Reconhecido expoente da cena marginal do cinema brasileiro, Neville D’Almeida, homenageado desta noite, comenta na entrevista abaixo sobre seus 50 anos de carreira completados em 2018, o cenário de festivais de cinema e sua contribuição ao cinema pela transgressão e contracultura. Leia na íntegra abaixo:
Como recebeu a notícia de que seria homenageado?
Homenagear as pessoas que têm dedicado a sua vida inteira ao cinema é uma grande iniciativa. Vejo com muita alegria essa homenagem a Neville D’Almeida, que está completando 50 anos de cinema. Tenho que dar meus parabéns aos organizadores, principalmente à Lucia. Os festivais existem pra divulgar o cinema, para mostrar o cinema, para colocar o cinema no mundo. O Festival de Cinema de Vitória é um festival exemplar porque tem sido conduzido com grande amor, sensibilidade e principalmente capacidade de não ficar envolvido com pequenas coisas. É um festival que busca homenagear o cinema.

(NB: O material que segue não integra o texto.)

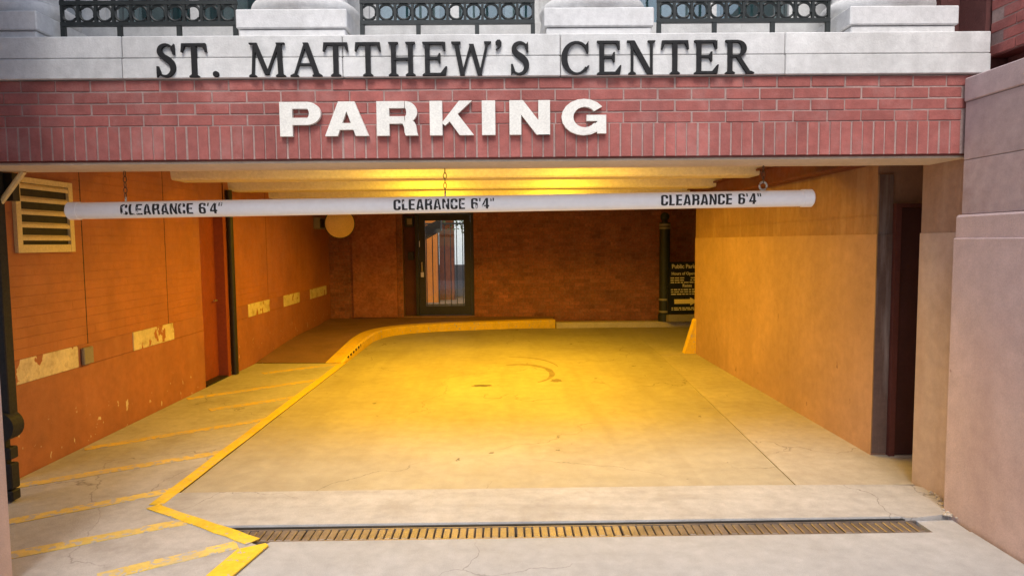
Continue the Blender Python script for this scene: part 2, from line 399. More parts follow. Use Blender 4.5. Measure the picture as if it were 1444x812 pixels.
for i in range(len(path)):
    h = kerb_h(i)
    (ox, oy), (ix, iy) = path[i], inner[i]
    t = Vector((ix - ox, iy - oy)).normalized() * .02
    rows.append([bm.verts.new(c) for c in ((ox, oy, -.1), (ox, oy, max(h - .03, .003)), (ox + t.x * .3, oy + t.y * .3, max(h - .012, .004)), (ox + t.x * 1.3, oy + t.y * 1.3, h), (ix, iy, h), (ix, iy, -.1))])
for a, b in zip(rows, rows[1:]):
    for j in range(6): bm.faces.new((a[j], a[(j + 1) % 6], b[(j + 1) % 6], b[j]))
bm.faces.new(rows[0]); bm.faces.new(rows[-1][::-1])
mb.build('kerb', M['yellow'], rw)
mb = MB(); bm = mb.bm; fr = []
back_pts = [(-3.57, 9.36), (-3.57, 10.2), (-3.57, 11.0), (-3.57, 11.6), (-3.57, 12.2), (-3.57, 13.45), (-2.6, 13.47), (-1.5, 13.47), (-.3, 13.47), (1.0, 13.47)]
back_pts = smooth(back_pts)
inn2 = offset(path, .241)
for i in range(len(path)):
    h = kerb_h(i) - .005
    hb_ = h + (.03 if i > 22 else 0)
    fr.append((bm.verts.new((inn2[i][0], inn2[i][1], h)), bm.verts.new((back_pts[i][0], back_pts[i][1], hb_))))
for a, b in zip(fr, fr[1:]): bm.faces.new((a[0], b[0], b[1], a[1]))
mb.build('walk_surface', M['ramp'], rw)
# black dabs standing for illegible stencilled text on the kerb's face
for k in range(9):
    y = 9.62 + k * .17
    MB().box(-2.326, -2.319, y, y + random.uniform(.05, .12), .02 + .03 * min(1, k / 5), .05 + .045 * min(1, k / 5)).build('stencil_dab', M['rubber'], rw)
MB().box(1.01, 3.9, 12.92, 13.14, -.1, .105, .012).build('kerb', M['kerb_conc'], rw)
MB().box(1.01, 8.2, 13.15, 13.47, -.1, .07).build('walk_surface', M['ramp'], rw)

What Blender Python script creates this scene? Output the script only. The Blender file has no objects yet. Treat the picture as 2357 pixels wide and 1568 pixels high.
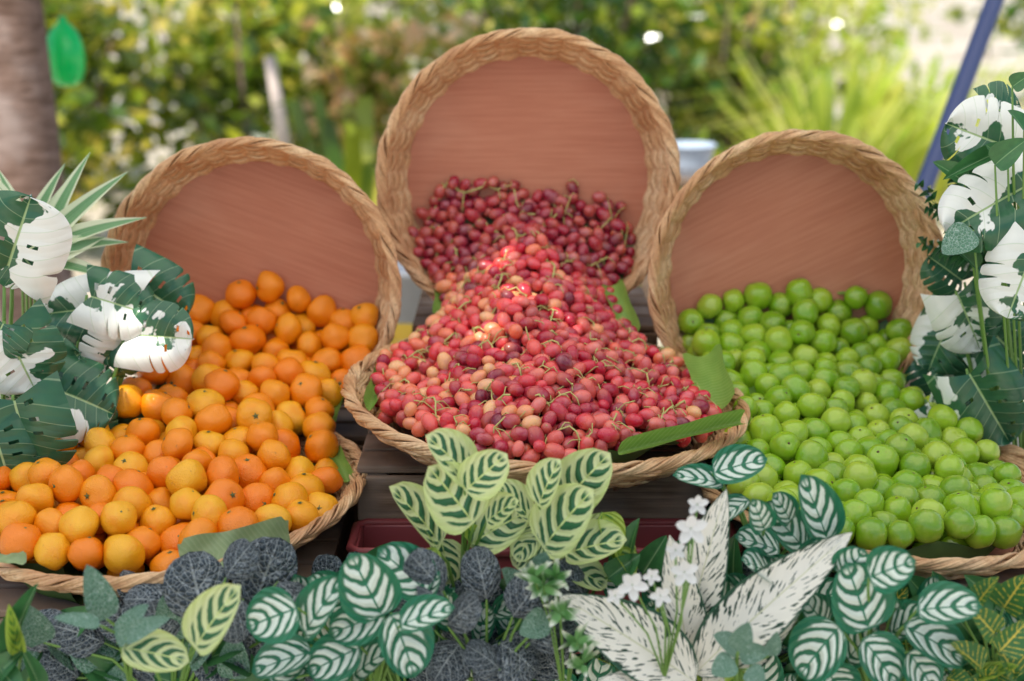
import bpy, bmesh, math, random
import numpy as np
from mathutils import Vector, Matrix, Euler, noise as mnoise
random.seed(7); np.random.seed(7)
S = bpy.context.scene
COL = S.collection
R = math.radians
# ------------------------------------------------------------------ camera
CZ, PITCH, FPX = 1.45, R(15), 3274.0
cam = bpy.data.cameras.new('camera'); cam.lens = 50; cam.sensor_width = 36; cam.clip_end = 500
co = bpy.data.objects.new('camera', cam); COL.objects.link(co)
co.location = (0, 0, CZ); co.rotation_euler = (R(90) - PITCH, 0, 0)
S.camera = co
cam.dof.use_dof = True; cam.dof.focus_distance = 2.1; cam.dof.aperture_fstop = 2.1
c_, s_ = math.cos(PITCH), math.sin(PITCH)
def W(px, py, y):
    u = (px - 1178.5) / FPX; v = -(py - 784) / FPX
    t = y / (c_ + v * s_)
    return Vector((u * t, y, CZ + t * (-s_ + v * c_)))
# ------------------------------------------------------------------ world + sun
EL, AZ = R(58), R(-145)
w = bpy.data.worlds.new("World"); S.world = w; w.use_nodes = True
nt = w.node_tree; nt.nodes.clear()
sk = nt.nodes.new('ShaderNodeTexSky'); sk.sky_type = 'NISHITA'; sk.sun_disc = False
sk.sun_elevation = EL; sk.sun_rotation = AZ
bg = nt.nodes.new('ShaderNodeBackground'); bg.inputs[1].default_value = 0.15
wo = nt.nodes.new('ShaderNodeOutputWorld')
nt.links.new(sk.outputs[0], bg.inputs[0]); nt.links.new(bg.outputs[0], wo.inputs[0])
SUN = Vector((math.sin(AZ) * math.cos(EL), math.cos(AZ) * math.cos(EL), math.sin(EL)))
sl = bpy.data.lights.new('sun', 'SUN'); sl.energy = 5.0; sl.angle = R(0.6); sl.color = (1, .95, .86)
so = bpy.data.objects.new('sun', sl); COL.objects.link(so)
so.rotation_euler = SUN.to_track_quat('Z', 'Y').to_euler(); so.location = (0, 0, 6)
S.view_settings.view_transform = 'Standard'; S.view_settings.look = 'None'; S.view_settings.exposure = 0
# ------------------------------------------------------------------ material helper
class NT:
    def __init__(s, name):
        s.mat = bpy.data.materials.new(name); s.mat.use_nodes = True
        s.t = s.mat.node_tree; s.t.nodes.clear()
        s.out = s.n('ShaderNodeOutputMaterial')
        s.p = s.n('ShaderNodeBsdfPrincipled')
        s.l(s.p.outputs[0], s.out.inputs[0])
        s.tc = s.n('ShaderNodeTexCoord')
    def n(s, k): return s.t.nodes.new(k)
    def l(s, a, b): s.t.links.new(a, b)
    def set(s, sock, v):
        if isinstance(v, bpy.types.NodeSocket): s.l(v, sock)
        elif isinstance(v, (tuple, list)) and len(v) == 3 and sock.type == 'RGBA': sock.default_value = (*v, 1)
        else: sock.default_value = v
    def m(s, op, a, b=0.0, c=0.0, clamp=False):
        n = s.n('ShaderNodeMath'); n.operation = op; n.use_clamp = clamp
        s.set(n.inputs[0], a); s.set(n.inputs[1], b); s.set(n.inputs[2], c)
        return n.outputs[0]
    def step(s, x, a, b):
        n = s.n('ShaderNodeMapRange'); n.interpolation_type = 'SMOOTHSTEP'
        s.set(n.inputs[0], x); n.inputs[1].default_value = a; n.inputs[2].default_value = b
        return n.outputs[0]
    def mix(s, f, a, b, mode='MIX'):
        n = s.n('ShaderNodeMix'); n.data_type = 'RGBA'; n.blend_type = mode
        s.set(n.inputs[0], f); s.set(n.inputs[6], a); s.set(n.inputs[7], b)
        return n.outputs[2]
    def noise(s, vec, scale, detail=3, rough=.5, w=None):
        n = s.n('ShaderNodeTexNoise'); n.inputs['Scale'].default_value = scale
        n.inputs['Detail'].default_value = detail; n.inputs['Roughness'].default_value = rough
        s.l(vec, n.inputs['Vector'])
        if w is not None:
            n.noise_dimensions = '4D'; s.l(w, n.inputs['W'])
        return n.outputs[0]
    def voro(s, vec, scale, feature='F1'):
        n = s.n('ShaderNodeTexVoronoi'); n.feature = feature; n.inputs['Scale'].default_value = scale
        s.l(vec, n.inputs['Vector']); return n.outputs['Distance']
    def mapping(s, vec, scale, rot=(0, 0, 0)):
        n = s.n('ShaderNodeMapping'); n.inputs['Scale'].default_value = scale; n.inputs['Rotation'].default_value = rot
        s.l(vec, n.inputs['Vector']); return n.outputs[0]
    def bump(s, h, strength, dist=.002):
        n = s.n('ShaderNodeBump'); n.inputs['Strength'].default_value = strength; n.inputs['Distance'].default_value = dist
        s.l(h, n.inputs['Height']); s.l(n.outputs[0], s.p.inputs['Normal'])
    def fin(s, col, rough=.5, spec=.5, coat=0, translucent=0, tcol=None, sss=0, sssr=.01):
        s.set(s.p.inputs['Base Color'], col); s.set(s.p.inputs['Roughness'], rough)
        s.p.inputs['Specular IOR Level'].default_value = spec
        s.p.inputs['Coat Weight'].default_value = coat; s.p.inputs['Coat Roughness'].default_value = .12
        if sss:
            s.p.inputs['Subsurface Weight'].default_value = sss; s.p.inputs['Subsurface Scale'].default_value = sssr
            s.p.inputs['Subsurface Radius'].default_value = (1, .4, .2)
        if translucent:
            tr = s.n('ShaderNodeBsdfTranslucent'); s.set(tr.inputs[0], tcol if tcol is not None else col)
            mx = s.n('ShaderNodeMixShader'); mx.inputs[0].default_value = translucent
            s.l(s.p.outputs[0], mx.inputs[1]); s.l(tr.outputs[0], mx.inputs[2]); s.l(mx.outputs[0], s.out.inputs[0])
        return s.mat
    def info(s): return s.n('ShaderNodeObjectInfo')
def ramp(N, x, stops):
    n = N.n('ShaderNodeValToRGB'); N.l(x, n.inputs[0]); e = n.color_ramp.elements
    while len(e) < len(stops): e.new(.5)
    for i, (p, c) in enumerate(stops): e[i].position = p; e[i].color = (*c, 1)
    return n.outputs[0]
def flat(name, col, rough=.5, **k):
    N = NT(name); v = N.noise(N.tc.outputs['Object'], 9, 4)
    return N.fin(N.mix(N.m('MULTIPLY', v, .35), col, tuple(x * .6 for x in col)), rough, **k)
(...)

Parte da homenagem é a exibição do documentário sobre você, dirigido pelo Mario Abbade.
Estava na hora de aparecer um diretor talentoso, um verdadeiro diretor de cinema para fazer um documentário sobre o trabalho de Neville D’Almeida. Esse diretor apareceu, é o Mario Abbade. Acredito que o filme tem uma relação espetacular com o público e corresponde a todas as expectativas que eu tinha.
Que tipo de expectativas?
As melhores. O que a gente espera é que as melhores cenas, as coisa mais importantes, que muitas vezes são omitidas, apareçam. O cinema é alimentado por talento. Mas o cinema também vive de mentiras. Pessoas usam o cinema pra promover falsos talentos, ideias de cabresto, interesses pessoais. É muito importante que um diretor sério como o Mario Abbade faça um filme de verdade. Quando acabar o filme, você vai ver o entusiasmo das pessoas. Tenho uma grande confiança de que hoje a sessão de hoje à noite será uma sessão histórica.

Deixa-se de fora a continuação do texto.